Despite suffering a horrific and violent attack aged just 12 years old, Mariatu Kamara has become a beacon of hope and resilience for women around the world.

A native of Sierra Leone now living in Canada, Mariatu is one of the women featured in the Women and War photography exhibition currently on show in the Powerscourt Gallery, Dublin 2.

Mariatu Kamara photographed by Nick Danziger

Mariatu Kamara photographed by Nick Danziger

In 1999, when Mariatu was 12 years old, rebels captured and tortured her as she came home from the fields, then chopped off her hands with a machete.

Remembering that night that changed her life forever, Mariatu says “When they cut off my hands I passed out.  I thought it was a dream which I could wake up from the next morning. But it was no dream.”  She continues, “Ten years on I am still wishing that it’s just a dream.”

“I begged them for a long time not to cut off my hands.  I said kill me but do not cut off my hands.”

Maimed and devastated, she spent three years in a refugee camp, begging on the streets of Freetown to survive.  There were 260 amputees living in the camp, some were children as young as 2 years old.  In this camp Mariatu was given some prosthetic hands, but they were heavy and ‘didn’t look like hands’.

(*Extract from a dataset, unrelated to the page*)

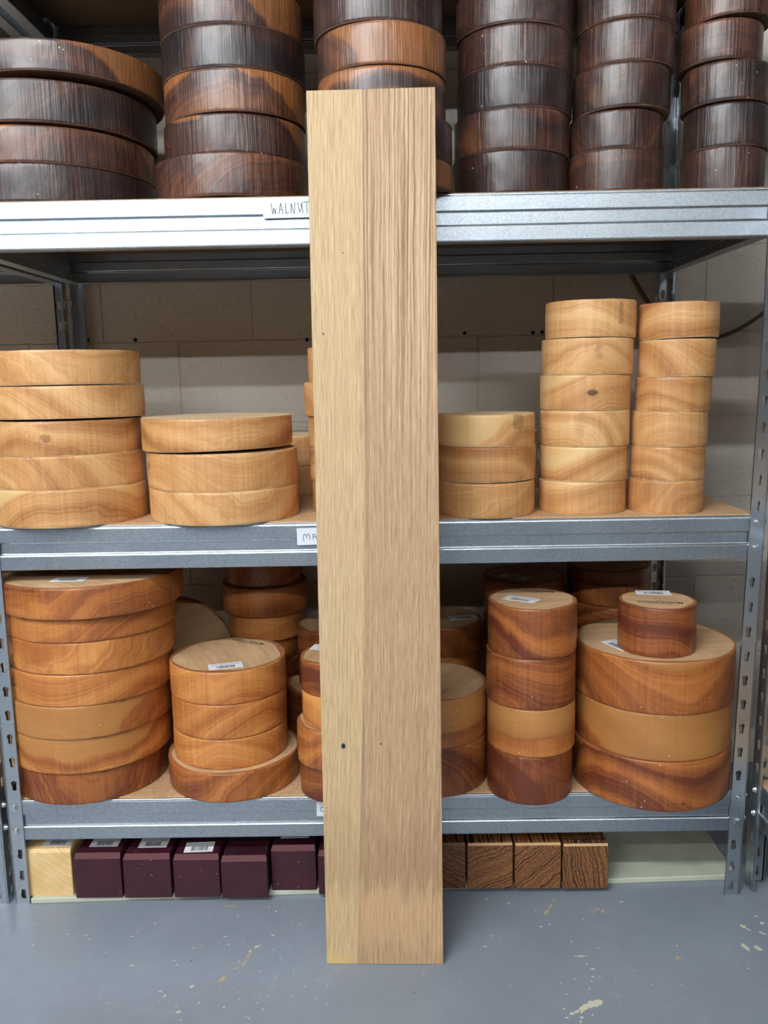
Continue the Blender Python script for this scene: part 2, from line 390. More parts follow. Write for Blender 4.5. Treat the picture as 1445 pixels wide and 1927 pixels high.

Listen to Mariatu tell her story:

Her resilient nature prompted her to join a camp theatre troupe, and with other young amputees, she helped raise awareness of her country’s plight by performing and dancing.

Speaking at a recent launch of images taken of her in 2001 by award winning photographer nick Danziger, Mariatu said, “I am one of the lucky ones to be here,” adding, “Being part of this exhibition is life-changing. I am here for all those women.”

Mariatu now lives in Toronto. She became a social worker so she could help women and children and is now Canada’s UNICEF Special Representative for Children in Armed Conflict.

She has a 10-month old daughter whom she named Amira, meaning “Princess.” She said her daughter gives her hope for the future.

Her book “The Bite of the Mango,” written with the help of Canadian journalist/author Susan McClelland, takes its name from the first food Mariatu ate after she was attacked.